DURAKSIZ 12 KİLOMETRE
500T’nin 75 durağından 58’i Anadolu yakasında. En fazla ‘dur-kalk’ı da Tuzla’da yapıyor. Otobüs, Pendik’ten sonra kalabalıklaşmaya başlıyor. Bostancı Köprüsü durağındaysa artık ne oturacak ne ayakta duracak yer kalıyor. 500T’nin gün içindeki farklı vardiyalarından ‘mesai yoğunluğu’ bitimiyle ‘güne giden teyze’ saatinin ortasına denk geldiğimizden otobüste kadınlar çoğunlukta. Fotomuhabiri arkadaşım Murat Şaka da yargılayan gözlere daha fazla dayanamayarak konforlu yerini Nursen Teyze’ye bırakıyor. Nursen Teyze, bu jesti aynı zamanda yeni bir arkadaşlığa başlangıç olarak kabul ediyor ve yol boyunca bizi çocuklarının hayatından en iyi kısırın nasıl yapılabileceğine dair envai bilgiyle donatıyor. Bu arada yolculuğun en can alıcı yerine geliyoruz; Kozyatağı-Kavacık arası. 500T, en kalabalık haliyle bu 2 durak arasında tam 12 kilometre hiç durmadan ilerliyor. Trafiğe göre de bu yol en az 20 dakika sürüyor.

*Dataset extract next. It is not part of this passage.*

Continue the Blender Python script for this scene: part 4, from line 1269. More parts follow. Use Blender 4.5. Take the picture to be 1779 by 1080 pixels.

YOLLAR 4 LEVENT’TE AYRILIYOR
Bu arada kalabalık içinde büyük bir başarıyla elindeki kitaba konsantre olmuş Oğuz Öztürk’le tanışıyoruz. Oğuz, Kartal’daki Gedik Üniversitesi’nde üçüncü sınıf öğrencisi. 500T hattıyla aralarında bir gönül bağı olduğunu söyleyerek anlatmaya başlıyor: “Bir sefer TEM’de giderken bir taksi durdu önümüzde. İçinden çıkan kadın, ‘Acelem var, taksi emniyet şeridine girmiyor, siz giriyorsunuz’ diyerek bizim otobüse bindi.” Bu arada, duraksız yolda kapılar açılıp kapanmadığından otobüsteki hava azalıyor. Yolcuların “Neden cam açılmıyor!” isyanı beni Nursen Teyze’nin omzundaki kısa uykumdan uyandırıyor. Ne yazık ki Nursen Teyze ile 4 Levent durağında vedalaşıyoruz. Pendik’te başlayan yoğunluk yerini kasvetli bir boşluğa bırakıyor. Sonraki 16 istasyon su gibi akıp geçiyor. İki saat 15 dakikanın sonunda Zeytinburnu’nda ‘Son durak!’ ikazıyla şoförümüz ve 500T’yle vedalaşıyoruz. Şimdilik...
Ve yolun sonuna geliyoruz
MURAT havlu atıyor ama ben yolun karşısına geçip son duraktan başa dönmek üzere yeni bir 500T’ye biniyorum. Durakta arkamızdan el sallayanlar oluyor. Ancak dönüş otobüsü, gelişten daha boş. Bir karış enindeki camı açıp başarıyla dışarı tüküren bir yolcuya şaşırmak dışında yoldaşlarla kolektif bir duygu veya muhabbet yaşayamıyoruz. 3 dakikada bir durak olduğundan yanlışlıkla inen ve binenleri şoförümüz kibarca yönlendiriyor. Bense yeniden ilk durağa gidiyor ve 500T Merkezi’nin şefiyle sohbete oturuyorum. En büyük şikâyetlerinin ücretsiz taşınan yolcular olduğunu söylüyor ve “Herkes ücretsiz veya indirimli yolcu olunca nasıl kâr edebiliriz ki” diye serzenişte bulunuyor. Metrobüsle aralarında rekabet olup olmadığını sorunca “İstanbul büyük, hepimize ihtiyaç var” diyor.